Der Zehner wurde wiederum durch eine Münze ersetzt und wurde durch die Geldentwertung schließlich wertlos. Der ehemals höchste Wert, war seit etwa 1970 der kleinste Schein im Umlauf und 1989 bereits das niedrigste Münz-Nominal, das bei seiner Ausgabe bereits einen Wert von nur noch wenigen Pfennigen hatte. Lediglich in Touristenregionen, insbesondere im Zahlungsverkehr innerhalb der Hotels und auf Campingplätzen traf man die von Urlaubern re-importierten alte Zehner noch an.



Nach dem Som

Schließlich gab es eine letzte Wiederauferstehung des Themas „jugoslawischer Arbeiter“ beim 20.000-Dinar-Schein von 1987. Dieser zeigt nun das Porträt des Kohlearbeiters Alija Sirotanović († 1990), der in der jugoslawischen Propaganda hohes Ansehen genoss. Er war mit dem Orden „Held der sozialistischen Arbeit“ und zahlreiche andere

Auszeichnungen geehrt worden. Der 20.000er blieb noch nach der Währungsreform von 1990 (Streichung von vier Nullen) kurzzeitig als 2-Dinar-Schein gültig, bis eine 2-Dinar-Münze kam und die Hyperinflation, der beginnende Zerfall Jugoslawiens und

und eine neue Währungsreform 1991 auch ihn Geschichte werden ließ.

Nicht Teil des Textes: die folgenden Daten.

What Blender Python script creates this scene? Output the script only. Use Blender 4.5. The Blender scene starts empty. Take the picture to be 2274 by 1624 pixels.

Aber noch heute ist in Serbien die Bezeichnung „Som“ für 1000 Dinar, aber auch 1000 Dollar oder 1000 Euro verbreitet, während für 10 Dinar die weitaus ältere Bezeichnung „Banka“ verwendet wird. Sowohl in Kroatien als auch in Serbien sind die Banknoten zu 10 Kuna bzw. 10 Dinar nach wie vor in der gewohnten Farbe braun gehalten. Kann das Zufall sein?